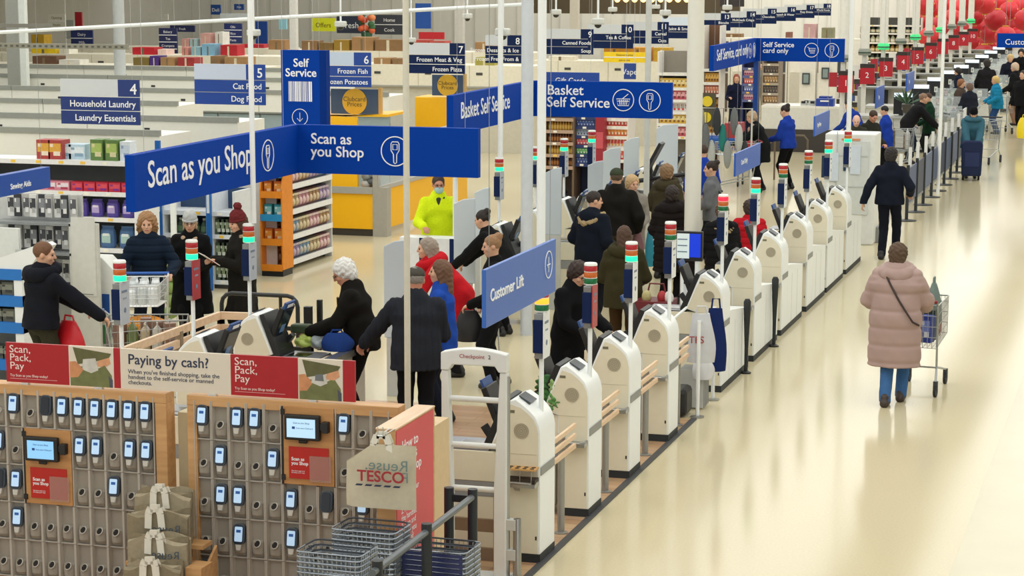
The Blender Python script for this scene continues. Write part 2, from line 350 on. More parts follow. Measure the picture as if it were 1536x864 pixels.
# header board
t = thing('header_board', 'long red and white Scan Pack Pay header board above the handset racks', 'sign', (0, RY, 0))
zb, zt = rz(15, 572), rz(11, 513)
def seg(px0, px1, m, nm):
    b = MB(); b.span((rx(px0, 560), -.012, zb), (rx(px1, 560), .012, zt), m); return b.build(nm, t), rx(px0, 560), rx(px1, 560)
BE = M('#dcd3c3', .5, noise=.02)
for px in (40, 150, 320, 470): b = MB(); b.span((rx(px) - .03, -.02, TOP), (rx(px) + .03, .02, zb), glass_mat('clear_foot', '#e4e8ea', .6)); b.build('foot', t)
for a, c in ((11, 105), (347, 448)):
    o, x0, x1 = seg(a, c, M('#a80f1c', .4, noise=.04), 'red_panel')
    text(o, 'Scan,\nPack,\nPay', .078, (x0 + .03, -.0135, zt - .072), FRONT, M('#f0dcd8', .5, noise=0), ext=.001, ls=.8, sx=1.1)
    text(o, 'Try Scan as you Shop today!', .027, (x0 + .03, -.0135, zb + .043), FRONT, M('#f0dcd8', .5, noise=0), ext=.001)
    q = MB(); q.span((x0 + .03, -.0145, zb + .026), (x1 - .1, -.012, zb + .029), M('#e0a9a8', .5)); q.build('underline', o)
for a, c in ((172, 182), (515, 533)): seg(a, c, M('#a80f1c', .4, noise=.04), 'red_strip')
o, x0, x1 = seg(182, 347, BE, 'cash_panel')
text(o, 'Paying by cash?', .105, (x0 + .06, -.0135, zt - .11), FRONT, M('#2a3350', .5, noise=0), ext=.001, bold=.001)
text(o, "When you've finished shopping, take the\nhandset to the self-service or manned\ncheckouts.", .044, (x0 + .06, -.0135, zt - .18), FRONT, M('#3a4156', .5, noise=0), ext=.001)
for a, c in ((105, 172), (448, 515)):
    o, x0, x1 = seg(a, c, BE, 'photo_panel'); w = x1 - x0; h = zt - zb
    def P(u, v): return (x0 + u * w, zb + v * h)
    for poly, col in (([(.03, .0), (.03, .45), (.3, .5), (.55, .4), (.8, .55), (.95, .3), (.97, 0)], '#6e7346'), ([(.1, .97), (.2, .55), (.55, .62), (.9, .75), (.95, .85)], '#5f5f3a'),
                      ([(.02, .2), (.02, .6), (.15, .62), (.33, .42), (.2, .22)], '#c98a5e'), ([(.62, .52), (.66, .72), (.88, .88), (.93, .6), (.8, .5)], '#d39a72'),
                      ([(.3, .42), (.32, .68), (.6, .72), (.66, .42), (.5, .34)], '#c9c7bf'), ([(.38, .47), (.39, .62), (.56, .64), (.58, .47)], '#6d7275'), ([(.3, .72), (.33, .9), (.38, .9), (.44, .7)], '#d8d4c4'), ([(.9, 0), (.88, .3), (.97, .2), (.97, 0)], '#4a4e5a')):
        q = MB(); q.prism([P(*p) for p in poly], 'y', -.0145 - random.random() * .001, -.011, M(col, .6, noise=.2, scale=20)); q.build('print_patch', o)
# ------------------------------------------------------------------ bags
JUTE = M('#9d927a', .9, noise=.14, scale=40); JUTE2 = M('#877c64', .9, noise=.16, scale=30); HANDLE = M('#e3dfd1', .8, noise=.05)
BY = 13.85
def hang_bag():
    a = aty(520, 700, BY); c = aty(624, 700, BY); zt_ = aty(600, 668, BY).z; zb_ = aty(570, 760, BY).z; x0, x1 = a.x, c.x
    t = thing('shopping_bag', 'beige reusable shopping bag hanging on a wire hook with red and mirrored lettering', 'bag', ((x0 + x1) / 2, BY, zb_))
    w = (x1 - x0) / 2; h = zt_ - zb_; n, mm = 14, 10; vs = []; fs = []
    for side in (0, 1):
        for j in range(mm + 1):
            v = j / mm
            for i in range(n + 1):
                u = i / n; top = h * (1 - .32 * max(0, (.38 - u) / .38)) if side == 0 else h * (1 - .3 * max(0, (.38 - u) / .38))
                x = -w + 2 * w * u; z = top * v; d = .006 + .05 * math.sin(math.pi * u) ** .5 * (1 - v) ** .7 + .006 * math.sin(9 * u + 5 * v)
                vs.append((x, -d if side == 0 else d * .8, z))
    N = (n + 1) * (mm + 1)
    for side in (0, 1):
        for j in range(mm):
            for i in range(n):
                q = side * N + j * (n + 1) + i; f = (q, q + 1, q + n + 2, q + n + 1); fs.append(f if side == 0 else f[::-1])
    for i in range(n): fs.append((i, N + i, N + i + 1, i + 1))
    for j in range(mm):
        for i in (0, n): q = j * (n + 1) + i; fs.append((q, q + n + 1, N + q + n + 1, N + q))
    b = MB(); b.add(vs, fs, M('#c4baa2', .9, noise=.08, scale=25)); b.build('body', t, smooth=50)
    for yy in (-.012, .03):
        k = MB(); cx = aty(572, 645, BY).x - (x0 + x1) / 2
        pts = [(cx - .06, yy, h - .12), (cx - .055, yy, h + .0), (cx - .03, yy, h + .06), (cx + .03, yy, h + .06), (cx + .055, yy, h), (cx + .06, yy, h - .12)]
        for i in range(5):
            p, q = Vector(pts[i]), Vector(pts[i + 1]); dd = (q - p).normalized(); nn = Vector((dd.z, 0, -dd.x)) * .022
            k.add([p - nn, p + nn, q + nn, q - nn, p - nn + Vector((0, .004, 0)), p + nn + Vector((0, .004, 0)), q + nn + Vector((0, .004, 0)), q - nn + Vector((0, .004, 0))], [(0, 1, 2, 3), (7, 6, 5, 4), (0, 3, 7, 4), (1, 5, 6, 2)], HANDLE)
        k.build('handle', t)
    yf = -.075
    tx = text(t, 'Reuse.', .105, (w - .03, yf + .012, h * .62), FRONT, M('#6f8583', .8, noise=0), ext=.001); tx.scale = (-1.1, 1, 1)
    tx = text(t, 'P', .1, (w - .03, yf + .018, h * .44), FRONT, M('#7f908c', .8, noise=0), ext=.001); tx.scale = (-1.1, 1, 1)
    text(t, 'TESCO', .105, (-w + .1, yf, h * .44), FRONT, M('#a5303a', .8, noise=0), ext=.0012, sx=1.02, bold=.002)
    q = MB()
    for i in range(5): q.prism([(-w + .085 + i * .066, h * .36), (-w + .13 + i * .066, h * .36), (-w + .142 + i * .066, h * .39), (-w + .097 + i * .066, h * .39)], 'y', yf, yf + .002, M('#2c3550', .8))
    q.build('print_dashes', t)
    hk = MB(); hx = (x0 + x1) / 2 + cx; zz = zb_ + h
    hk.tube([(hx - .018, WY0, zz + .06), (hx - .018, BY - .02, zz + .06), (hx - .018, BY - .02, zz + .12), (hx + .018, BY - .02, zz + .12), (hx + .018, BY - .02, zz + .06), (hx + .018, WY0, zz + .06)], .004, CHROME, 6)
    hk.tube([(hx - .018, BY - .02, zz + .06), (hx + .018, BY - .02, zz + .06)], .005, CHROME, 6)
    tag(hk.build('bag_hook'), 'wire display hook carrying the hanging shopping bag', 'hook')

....

_GIVEN EXERCISE_
Reproduce the whole listing above word for word, but not its pictures.

_TASK RESPONSE_
The Blender Python script for this scene continues. Write part 2, from line 350 on. More parts follow. Measure the picture as if it were 1536x864 pixels.
# header board
t = thing('header_board', 'long red and white Scan Pack Pay header board above the handset racks', 'sign', (0, RY, 0))
zb, zt = rz(15, 572), rz(11, 513)
def seg(px0, px1, m, nm):
    b = MB(); b.span((rx(px0, 560), -.012, zb), (rx(px1, 560), .012, zt), m); return b.build(nm, t), rx(px0, 560), rx(px1, 560)
BE = M('#dcd3c3', .5, noise=.02)
for px in (40, 150, 320, 470): b = MB(); b.span((rx(px) - .03, -.02, TOP), (rx(px) + .03, .02, zb), glass_mat('clear_foot', '#e4e8ea', .6)); b.build('foot', t)
for a, c in ((11, 105), (347, 448)):
    o, x0, x1 = seg(a, c, M('#a80f1c', .4, noise=.04), 'red_panel')
    text(o, 'Scan,\nPack,\nPay', .078, (x0 + .03, -.0135, zt - .072), FRONT, M('#f0dcd8', .5, noise=0), ext=.001, ls=.8, sx=1.1)
    text(o, 'Try Scan as you Shop today!', .027, (x0 + .03, -.0135, zb + .043), FRONT, M('#f0dcd8', .5, noise=0), ext=.001)
    q = MB(); q.span((x0 + .03, -.0145, zb + .026), (x1 - .1, -.012, zb + .029), M('#e0a9a8', .5)); q.build('underline', o)
for a, c in ((172, 182), (515, 533)): seg(a, c, M('#a80f1c', .4, noise=.04), 'red_strip')
o, x0, x1 = seg(182, 347, BE, 'cash_panel')
text(o, 'Paying by cash?', .105, (x0 + .06, -.0135, zt - .11), FRONT, M('#2a3350', .5, noise=0), ext=.001, bold=.001)
text(o, "When you've finished shopping, take the\nhandset to the self-service or manned\ncheckouts.", .044, (x0 + .06, -.0135, zt - .18), FRONT, M('#3a4156', .5, noise=0), ext=.001)
for a, c in ((105, 172), (448, 515)):
    o, x0, x1 = seg(a, c, BE, 'photo_panel'); w = x1 - x0; h = zt - zb
    def P(u, v): return (x0 + u * w, zb + v * h)
    for poly, col in (([(.03, .0), (.03, .45), (.3, .5), (.55, .4), (.8, .55), (.95, .3), (.97, 0)], '#6e7346'), ([(.1, .97), (.2, .55), (.55, .62), (.9, .75), (.95, .85)], '#5f5f3a'),
                      ([(.02, .2), (.02, .6), (.15, .62), (.33, .42), (.2, .22)], '#c98a5e'), ([(.62, .52), (.66, .72), (.88, .88), (.93, .6), (.8, .5)], '#d39a72'),
                      ([(.3, .42), (.32, .68), (.6, .72), (.66, .42), (.5, .34)], '#c9c7bf'), ([(.38, .47), (.39, .62), (.56, .64), (.58, .47)], '#6d7275'), ([(.3, .72), (.33, .9), (.38, .9), (.44, .7)], '#d8d4c4'), ([(.9, 0), (.88, .3), (.97, .2), (.97, 0)], '#4a4e5a')):
        q = MB(); q.prism([P(*p) for p in poly], 'y', -.0145 - random.random() * .001, -.011, M(col, .6, noise=.2, scale=20)); q.build('print_patch', o)
# ------------------------------------------------------------------ bags
JUTE = M('#9d927a', .9, noise=.14, scale=40); JUTE2 = M('#877c64', .9, noise=.16, scale=30); HANDLE = M('#e3dfd1', .8, noise=.05)
BY = 13.85
def hang_bag():
    a = aty(520, 700, BY); c = aty(624, 700, BY); zt_ = aty(600, 668, BY).z; zb_ = aty(570, 760, BY).z; x0, x1 = a.x, c.x
    t = thing('shopping_bag', 'beige reusable shopping bag hanging on a wire hook with red and mirrored lettering', 'bag', ((x0 + x1) / 2, BY, zb_))
    w = (x1 - x0) / 2; h = zt_ - zb_; n, mm = 14, 10; vs = []; fs = []
    for side in (0, 1):
        for j in range(mm + 1):
            v = j / mm
            for i in range(n + 1):
                u = i / n; top = h * (1 - .32 * max(0, (.38 - u) / .38)) if side == 0 else h * (1 - .3 * max(0, (.38 - u) / .38))
                x = -w + 2 * w * u; z = top * v; d = .006 + .05 * math.sin(math.pi * u) ** .5 * (1 - v) ** .7 + .006 * math.sin(9 * u + 5 * v)
                vs.append((x, -d if side == 0 else d * .8, z))
    N = (n + 1) * (mm + 1)
    for side in (0, 1):
        for j in range(mm):
            for i in range(n):
                q = side * N + j * (n + 1) + i; f = (q, q + 1, q + n + 2, q + n + 1); fs.append(f if side == 0 else f[::-1])
    for i in range(n): fs.append((i, N + i, N + i + 1, i + 1))
    for j in range(mm):
        for i in (0, n): q = j * (n + 1) + i; fs.append((q, q + n + 1, N + q + n + 1, N + q))
    b = MB(); b.add(vs, fs, M('#c4baa2', .9, noise=.08, scale=25)); b.build('body', t, smooth=50)
    for yy in (-.012, .03):
        k = MB(); cx = aty(572, 645, BY).x - (x0 + x1) / 2
        pts = [(cx - .06, yy, h - .12), (cx - .055, yy, h + .0), (cx - .03, yy, h + .06), (cx + .03, yy, h + .06), (cx + .055, yy, h), (cx + .06, yy, h - .12)]
        for i in range(5):
            p, q = Vector(pts[i]), Vector(pts[i + 1]); dd = (q - p).normalized(); nn = Vector((dd.z, 0, -dd.x)) * .022
            k.add([p - nn, p + nn, q + nn, q - nn, p - nn + Vector((0, .004, 0)), p + nn + Vector((0, .004, 0)), q + nn + Vector((0, .004, 0)), q - nn + Vector((0, .004, 0))], [(0, 1, 2, 3), (7, 6, 5, 4), (0, 3, 7, 4), (1, 5, 6, 2)], HANDLE)
        k.build('handle', t)
    yf = -.075
    tx = text(t, 'Reuse.', .105, (w - .03, yf + .012, h * .62), FRONT, M('#6f8583', .8, noise=0), ext=.001); tx.scale = (-1.1, 1, 1)
    tx = text(t, 'P', .1, (w - .03, yf + .018, h * .44), FRONT, M('#7f908c', .8, noise=0), ext=.001); tx.scale = (-1.1, 1, 1)
    text(t, 'TESCO', .105, (-w + .1, yf, h * .44), FRONT, M('#a5303a', .8, noise=0), ext=.0012, sx=1.02, bold=.002)
    q = MB()
    for i in range(5): q.prism([(-w + .085 + i * .066, h * .36), (-w + .13 + i * .066, h * .36), (-w + .142 + i * .066, h * .39), (-w + .097 + i * .066, h * .39)], 'y', yf, yf + .002, M('#2c3550', .8))
    q.build('print_dashes', t)
    hk = MB(); hx = (x0 + x1) / 2 + cx; zz = zb_ + h
    hk.tube([(hx - .018, WY0, zz + .06), (hx - .018, BY - .02, zz + .06), (hx - .018, BY - .02, zz + .12), (hx + .018, BY - .02, zz + .12), (hx + .018, BY - .02, zz + .06), (hx + .018, WY0, zz + .06)], .004, CHROME, 6)
    hk.tube([(hx - .018, BY - .02, zz + .06), (hx + .018, BY - .02, zz + .06)], .005, CHROME, 6)
    tag(hk.build('bag_hook'), 'wire display hook carrying the hanging shopping bag', 'hook')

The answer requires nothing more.